The duck was unctuousness itself, and the steak – a whole plateful – was everything you could wish for in a steak, which is not a lot really, except that it be tender and flavorsome, and cooked the way you like it, in my case bleu, which it was. Deliciously so. The little side dish of tiny new potatoes, halved and sautéed in their skins, was also an outstanding take on the humble tuber. We drank a Domaine Vacheron Sancerre Red, not exactly a bargain at €52, nor a particularly memorable bottle.

We then shared a caramel au gout de carambar glacé, which was fine, but which I have altogether forgotten.
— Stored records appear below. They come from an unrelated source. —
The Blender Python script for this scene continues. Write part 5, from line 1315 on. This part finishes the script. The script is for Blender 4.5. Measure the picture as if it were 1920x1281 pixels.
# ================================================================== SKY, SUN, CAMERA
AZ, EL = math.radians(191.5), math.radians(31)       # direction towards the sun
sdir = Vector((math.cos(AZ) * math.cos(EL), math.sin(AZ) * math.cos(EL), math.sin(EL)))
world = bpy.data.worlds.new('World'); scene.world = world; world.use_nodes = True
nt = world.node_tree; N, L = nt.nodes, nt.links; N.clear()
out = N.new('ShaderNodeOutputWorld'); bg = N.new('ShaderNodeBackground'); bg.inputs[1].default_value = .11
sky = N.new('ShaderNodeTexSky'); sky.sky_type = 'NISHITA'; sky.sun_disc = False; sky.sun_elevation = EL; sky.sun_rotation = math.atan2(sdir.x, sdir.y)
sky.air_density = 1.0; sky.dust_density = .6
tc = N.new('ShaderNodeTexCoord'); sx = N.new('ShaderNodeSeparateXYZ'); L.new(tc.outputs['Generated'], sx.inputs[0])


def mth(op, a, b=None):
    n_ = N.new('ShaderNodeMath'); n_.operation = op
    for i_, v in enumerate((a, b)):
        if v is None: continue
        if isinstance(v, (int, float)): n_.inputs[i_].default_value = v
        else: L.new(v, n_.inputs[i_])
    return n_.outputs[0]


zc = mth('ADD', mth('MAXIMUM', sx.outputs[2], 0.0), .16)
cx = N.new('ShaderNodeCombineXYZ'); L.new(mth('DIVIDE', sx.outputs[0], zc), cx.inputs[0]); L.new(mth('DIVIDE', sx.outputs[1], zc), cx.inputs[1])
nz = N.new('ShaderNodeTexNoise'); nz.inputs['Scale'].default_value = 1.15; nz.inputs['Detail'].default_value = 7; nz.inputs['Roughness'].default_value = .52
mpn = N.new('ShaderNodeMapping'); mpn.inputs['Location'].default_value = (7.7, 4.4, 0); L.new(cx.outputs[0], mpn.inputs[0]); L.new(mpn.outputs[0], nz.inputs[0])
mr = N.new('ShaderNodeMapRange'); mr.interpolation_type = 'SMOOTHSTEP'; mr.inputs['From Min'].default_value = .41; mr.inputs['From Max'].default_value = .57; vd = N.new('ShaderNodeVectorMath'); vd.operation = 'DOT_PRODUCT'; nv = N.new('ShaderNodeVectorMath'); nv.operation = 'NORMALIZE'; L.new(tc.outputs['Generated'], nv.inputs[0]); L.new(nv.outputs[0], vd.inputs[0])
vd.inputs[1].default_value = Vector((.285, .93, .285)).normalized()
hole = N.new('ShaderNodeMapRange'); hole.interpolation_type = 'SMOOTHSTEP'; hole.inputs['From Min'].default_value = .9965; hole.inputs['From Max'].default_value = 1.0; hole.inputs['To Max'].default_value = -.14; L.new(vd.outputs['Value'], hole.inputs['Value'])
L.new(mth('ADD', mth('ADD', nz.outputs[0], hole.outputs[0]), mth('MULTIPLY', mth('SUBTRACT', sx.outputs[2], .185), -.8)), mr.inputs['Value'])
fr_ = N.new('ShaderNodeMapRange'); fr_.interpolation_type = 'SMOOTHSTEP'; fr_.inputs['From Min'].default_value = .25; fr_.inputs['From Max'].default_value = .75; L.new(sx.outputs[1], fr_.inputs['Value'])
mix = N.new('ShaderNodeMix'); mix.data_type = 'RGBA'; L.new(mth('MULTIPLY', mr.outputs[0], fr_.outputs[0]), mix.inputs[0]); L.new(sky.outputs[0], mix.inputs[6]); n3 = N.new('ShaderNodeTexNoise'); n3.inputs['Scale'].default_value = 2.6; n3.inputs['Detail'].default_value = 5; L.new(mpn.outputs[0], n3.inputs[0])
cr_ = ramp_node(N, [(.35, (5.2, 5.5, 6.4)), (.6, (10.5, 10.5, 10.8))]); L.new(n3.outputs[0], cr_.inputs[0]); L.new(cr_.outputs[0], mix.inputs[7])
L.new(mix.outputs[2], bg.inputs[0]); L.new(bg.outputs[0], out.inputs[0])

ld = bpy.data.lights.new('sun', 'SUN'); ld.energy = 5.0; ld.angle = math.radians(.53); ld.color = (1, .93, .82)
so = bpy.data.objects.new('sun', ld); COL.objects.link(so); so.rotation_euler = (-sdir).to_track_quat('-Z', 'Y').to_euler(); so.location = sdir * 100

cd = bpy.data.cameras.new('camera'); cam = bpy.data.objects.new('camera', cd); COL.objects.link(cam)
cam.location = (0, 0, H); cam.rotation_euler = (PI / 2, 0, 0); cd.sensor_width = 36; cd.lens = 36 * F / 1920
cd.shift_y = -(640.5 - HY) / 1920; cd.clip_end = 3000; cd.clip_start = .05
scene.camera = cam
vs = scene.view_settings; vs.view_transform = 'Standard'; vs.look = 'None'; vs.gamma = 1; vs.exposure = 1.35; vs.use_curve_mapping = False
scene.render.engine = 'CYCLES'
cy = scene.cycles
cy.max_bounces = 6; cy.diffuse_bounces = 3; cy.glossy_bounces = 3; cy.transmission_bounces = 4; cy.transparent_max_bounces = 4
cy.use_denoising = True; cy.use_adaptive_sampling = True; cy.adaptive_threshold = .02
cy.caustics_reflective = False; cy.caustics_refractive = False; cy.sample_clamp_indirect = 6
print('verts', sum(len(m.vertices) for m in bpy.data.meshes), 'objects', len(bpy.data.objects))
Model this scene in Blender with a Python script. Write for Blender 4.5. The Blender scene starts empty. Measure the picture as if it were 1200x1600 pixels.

We were among the last to leave, not because ETC invites you to linger, but because we were not seated until well after 10 p.m. for our 9:30 p.m. reservation. No one bothered to apologize for the inconvenience or press complimentary drinks on us, and the drinks we did finally manage to coax out of the harried staff were duly charged. And when we were invited to take our seats, we were awarded the worst table in the house for our pains, not four feet from the dirty dish pass, with waiters stampeding all around us during the first part of the meal.

For a restaurant that had only been open for a couple of weeks, however, the operation ran very smoothly, and I’m sure the front-of-house problems can be fixed. We even warmed to our waiter, who insisted on speaking English to us because “he needed the practice.”

Whether the steep price tag (€225 for two, including two glasses of champagne, a bottle of wine and one of mineral water, but only one dessert) is good value for money is another thing altogether…

Richard Hesse

ETC: 2, rue La Pérouse, 75016 Paris. Tel.: 33 1 49 52 10 11. Métro: Kléber or Etoile. Nearest Vélib’ stations: 60, rue Lauriston; 2, avenue des Portuguais (The “golden triangle” of Paris is not an area with a great deal of use for public transportation; if you can flag one of Paris’s rare cabs you can get there without a long hike.) A la carte: €80-€100*.